Texas went 18-16 in a rather meh year, and ended up in the NIT rather than the NCAA Tournament. They won the first two rounds of the tournament, and face Colorado on Wednesday.

Andre Iguodala
University of Arizona

It was the definition of a mediocre year for Iguodala’s Wildcats, who finished just above .500 with a record of 17-15, and lost in the first round of the Pac-12 Tournament.

Damian Jones
Vanderbilt University

Not a great year for Jones’ squad, as they failed to win a single game in SEC conference play en route to a 9-23 record.

Kevon Looney

The Bruins are not the powerhouse they once were, as they finished seventh in the Pac-12, and went a meager 17-16 on the year.

Alfonzo McKinnie
University of Wisconsin - Green Bay

Green Bay went just 18-16, and finished fourth in the Horizon League.

Klay Thompson
Washington State University

Klay and Rocco will be sad by the Cougars’ season, as they went just 11-22 en route to an 11th place finish in the Pac-12.

Women’s Tournament

While the Warriors players are graduates of their alma mater’s men’s teams, some of their school’s women’s teams have been tearing it up this year. Let’s check out those still left in the tournament.

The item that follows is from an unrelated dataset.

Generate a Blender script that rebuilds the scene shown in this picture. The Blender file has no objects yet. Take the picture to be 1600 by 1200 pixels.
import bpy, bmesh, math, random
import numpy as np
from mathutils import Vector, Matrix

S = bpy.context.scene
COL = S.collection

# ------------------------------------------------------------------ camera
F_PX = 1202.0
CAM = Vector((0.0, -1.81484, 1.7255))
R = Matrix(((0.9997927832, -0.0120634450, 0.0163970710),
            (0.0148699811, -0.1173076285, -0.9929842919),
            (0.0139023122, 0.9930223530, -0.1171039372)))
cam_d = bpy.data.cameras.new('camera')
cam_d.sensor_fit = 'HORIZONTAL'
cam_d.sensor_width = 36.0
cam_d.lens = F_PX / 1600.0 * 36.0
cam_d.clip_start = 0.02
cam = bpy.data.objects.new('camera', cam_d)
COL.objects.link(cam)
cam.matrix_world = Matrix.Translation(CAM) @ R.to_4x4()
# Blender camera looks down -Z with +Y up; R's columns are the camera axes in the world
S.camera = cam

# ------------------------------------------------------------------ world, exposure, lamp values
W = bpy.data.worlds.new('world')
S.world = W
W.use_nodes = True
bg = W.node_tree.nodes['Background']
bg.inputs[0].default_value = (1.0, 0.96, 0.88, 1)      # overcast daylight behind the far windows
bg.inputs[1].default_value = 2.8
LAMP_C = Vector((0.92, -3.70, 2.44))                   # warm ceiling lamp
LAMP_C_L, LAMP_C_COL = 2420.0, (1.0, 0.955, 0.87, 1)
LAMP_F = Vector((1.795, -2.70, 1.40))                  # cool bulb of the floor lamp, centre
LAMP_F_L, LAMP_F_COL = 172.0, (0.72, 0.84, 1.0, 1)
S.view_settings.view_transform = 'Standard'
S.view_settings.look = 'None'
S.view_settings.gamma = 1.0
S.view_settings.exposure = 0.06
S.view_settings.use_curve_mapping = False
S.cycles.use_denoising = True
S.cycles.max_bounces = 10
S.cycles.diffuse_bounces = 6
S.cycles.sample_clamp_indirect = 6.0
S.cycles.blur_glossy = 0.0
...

Damion Lee/Louisville: Louisville is a #1 seed and has breezed through #16 Robert Morris and #8 Michigan. They face #4 Oregon State on Friday.

Jordan Bell/Oregon: Oregon has been the most exciting team in the tourney, thanks to one Sabrina Ionescu, a triple-double machine and no-doubt top pick in the WNBA draft should she declare. The Ducks are a #2 seed, and dominated #15 Portland State and #10 Indiana in the opening rounds. They face #6 South Dakota State on Friday.

Kevon Looney/UCLA: Thanks to an upset, the Bruins are still alive. A #6 seed, UCLA beat #11 Tennessee in round one, before sneaking past #3 Maryland. They face perennial powerhouse #2 UConn on Friday, with a potential date against Lee’s Louisville squad waiting in the Elite Eight.